I’ve been continuing to spend a lot of time outside of work not even thinking about programming. I’m not sure if that’s a good or bad thing in the long run, but for my mental health and happiness, it’s been amazing. I’ve been cycling through old hobbies and trying out new things, but they’ve mostly been duds. Knitting was always big for me but since I moved to California it’s a little harder to delight in making beautiful woolen things to keep me warm when I can count on one hand the number of times I’ve even seen rain this year.

So I went searching, reaching back into the depths of things I enjoyed. What kept coming up was back in college when I spent four years studying Chinese and how much I regretted losing most of my knowledge over the last eight or so years ago. So I went back to skool, started taking a night class in beginning Chinese and it came back to me much quicker than I expected. I’m not amazing at it or anything but I’m really enjoying it.

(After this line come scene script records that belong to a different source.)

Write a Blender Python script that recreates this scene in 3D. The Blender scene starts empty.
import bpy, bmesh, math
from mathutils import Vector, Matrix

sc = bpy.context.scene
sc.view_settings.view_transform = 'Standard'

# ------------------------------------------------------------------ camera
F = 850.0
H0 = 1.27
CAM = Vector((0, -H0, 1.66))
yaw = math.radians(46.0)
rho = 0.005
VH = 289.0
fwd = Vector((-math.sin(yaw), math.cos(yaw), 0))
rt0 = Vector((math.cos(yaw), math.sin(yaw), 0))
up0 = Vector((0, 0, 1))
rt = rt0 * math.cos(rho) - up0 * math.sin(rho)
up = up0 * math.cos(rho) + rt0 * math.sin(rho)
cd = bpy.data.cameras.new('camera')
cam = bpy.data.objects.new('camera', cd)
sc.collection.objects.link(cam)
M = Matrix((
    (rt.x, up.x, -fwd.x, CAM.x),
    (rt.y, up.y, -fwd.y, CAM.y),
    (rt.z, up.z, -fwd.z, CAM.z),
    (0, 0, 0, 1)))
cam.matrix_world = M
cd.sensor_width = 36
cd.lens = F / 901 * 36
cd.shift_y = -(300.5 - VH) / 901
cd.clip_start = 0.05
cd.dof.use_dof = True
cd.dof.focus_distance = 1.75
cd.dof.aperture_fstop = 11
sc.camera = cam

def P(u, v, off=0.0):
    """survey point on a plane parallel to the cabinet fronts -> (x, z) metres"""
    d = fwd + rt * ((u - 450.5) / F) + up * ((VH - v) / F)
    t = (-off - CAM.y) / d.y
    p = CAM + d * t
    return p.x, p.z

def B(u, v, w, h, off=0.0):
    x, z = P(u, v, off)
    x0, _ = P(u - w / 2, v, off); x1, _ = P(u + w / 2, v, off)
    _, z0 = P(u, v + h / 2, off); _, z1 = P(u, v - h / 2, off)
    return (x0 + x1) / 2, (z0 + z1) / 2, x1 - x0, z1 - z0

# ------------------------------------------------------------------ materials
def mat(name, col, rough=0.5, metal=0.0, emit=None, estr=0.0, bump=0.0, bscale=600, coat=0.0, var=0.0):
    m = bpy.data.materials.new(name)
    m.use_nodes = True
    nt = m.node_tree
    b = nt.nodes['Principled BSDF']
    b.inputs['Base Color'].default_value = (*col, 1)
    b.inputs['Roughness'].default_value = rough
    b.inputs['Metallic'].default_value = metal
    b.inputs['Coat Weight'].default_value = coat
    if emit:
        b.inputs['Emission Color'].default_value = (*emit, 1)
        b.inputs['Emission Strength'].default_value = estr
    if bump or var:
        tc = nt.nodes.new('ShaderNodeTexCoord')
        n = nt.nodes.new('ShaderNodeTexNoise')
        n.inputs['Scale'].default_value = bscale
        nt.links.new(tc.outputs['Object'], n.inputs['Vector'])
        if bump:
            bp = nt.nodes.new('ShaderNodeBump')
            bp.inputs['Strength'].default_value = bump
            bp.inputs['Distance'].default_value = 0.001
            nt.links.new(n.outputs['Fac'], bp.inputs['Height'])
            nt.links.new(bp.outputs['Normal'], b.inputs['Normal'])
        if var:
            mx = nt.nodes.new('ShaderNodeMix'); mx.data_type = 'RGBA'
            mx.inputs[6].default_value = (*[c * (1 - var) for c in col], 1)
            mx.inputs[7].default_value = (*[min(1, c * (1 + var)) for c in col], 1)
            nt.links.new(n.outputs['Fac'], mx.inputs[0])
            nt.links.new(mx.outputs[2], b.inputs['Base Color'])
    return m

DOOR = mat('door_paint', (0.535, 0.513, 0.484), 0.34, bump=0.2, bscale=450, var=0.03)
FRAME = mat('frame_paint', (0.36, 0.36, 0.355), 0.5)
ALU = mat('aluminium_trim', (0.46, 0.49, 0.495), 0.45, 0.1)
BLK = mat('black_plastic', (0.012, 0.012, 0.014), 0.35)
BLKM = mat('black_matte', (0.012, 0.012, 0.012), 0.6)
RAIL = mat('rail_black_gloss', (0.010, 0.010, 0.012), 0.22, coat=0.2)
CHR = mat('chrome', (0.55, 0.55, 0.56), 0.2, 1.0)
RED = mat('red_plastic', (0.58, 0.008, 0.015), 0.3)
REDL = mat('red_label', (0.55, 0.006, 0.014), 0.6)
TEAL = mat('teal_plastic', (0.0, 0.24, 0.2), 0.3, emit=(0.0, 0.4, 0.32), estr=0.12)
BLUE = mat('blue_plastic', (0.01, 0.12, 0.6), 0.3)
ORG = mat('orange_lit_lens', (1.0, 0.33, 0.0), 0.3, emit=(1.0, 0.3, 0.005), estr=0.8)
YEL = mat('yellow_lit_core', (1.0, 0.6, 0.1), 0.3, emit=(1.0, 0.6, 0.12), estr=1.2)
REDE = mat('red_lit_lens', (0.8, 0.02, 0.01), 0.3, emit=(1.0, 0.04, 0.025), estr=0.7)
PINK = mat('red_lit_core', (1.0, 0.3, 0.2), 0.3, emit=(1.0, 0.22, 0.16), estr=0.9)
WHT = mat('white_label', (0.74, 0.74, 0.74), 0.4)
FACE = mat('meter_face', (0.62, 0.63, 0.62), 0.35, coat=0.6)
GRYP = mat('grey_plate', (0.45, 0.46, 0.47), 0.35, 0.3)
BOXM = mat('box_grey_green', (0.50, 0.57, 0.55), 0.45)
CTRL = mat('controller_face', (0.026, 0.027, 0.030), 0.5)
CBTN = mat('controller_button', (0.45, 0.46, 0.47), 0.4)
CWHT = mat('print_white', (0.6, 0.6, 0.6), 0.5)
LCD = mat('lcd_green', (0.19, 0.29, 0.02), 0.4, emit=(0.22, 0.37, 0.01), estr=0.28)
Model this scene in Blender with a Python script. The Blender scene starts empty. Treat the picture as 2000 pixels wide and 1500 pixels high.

That's how you all remember hanzi right?
That’s how you all remember hanzi right?

Now, circling the wagons, I’m reflecting on my hobbies again. When I first decided to try to find a job as a software engineer, I had the very real fear that taking programming from a hobby to a job would make me lose my love of it. In some ways, I have to admit it has. Actual software engineering work, when you don’t try to be the 10x asshole, can sometimes be a little boring, when it’s just helping out marketing or maybe doing the same thing in the same routine.

Other times though programming feels a bit like flying. Everything clicks and time melts away. I wish I knew how to make myself feel like that more but I think the secret might be that most of us feel that way. We don’t hear about us because we’re just there doing our job, not making waves, or keynoting conferences, or releasing yet another JavaScript framework.

Or maybe I’m just a slacker and should run off to China and teach English. Thoughts?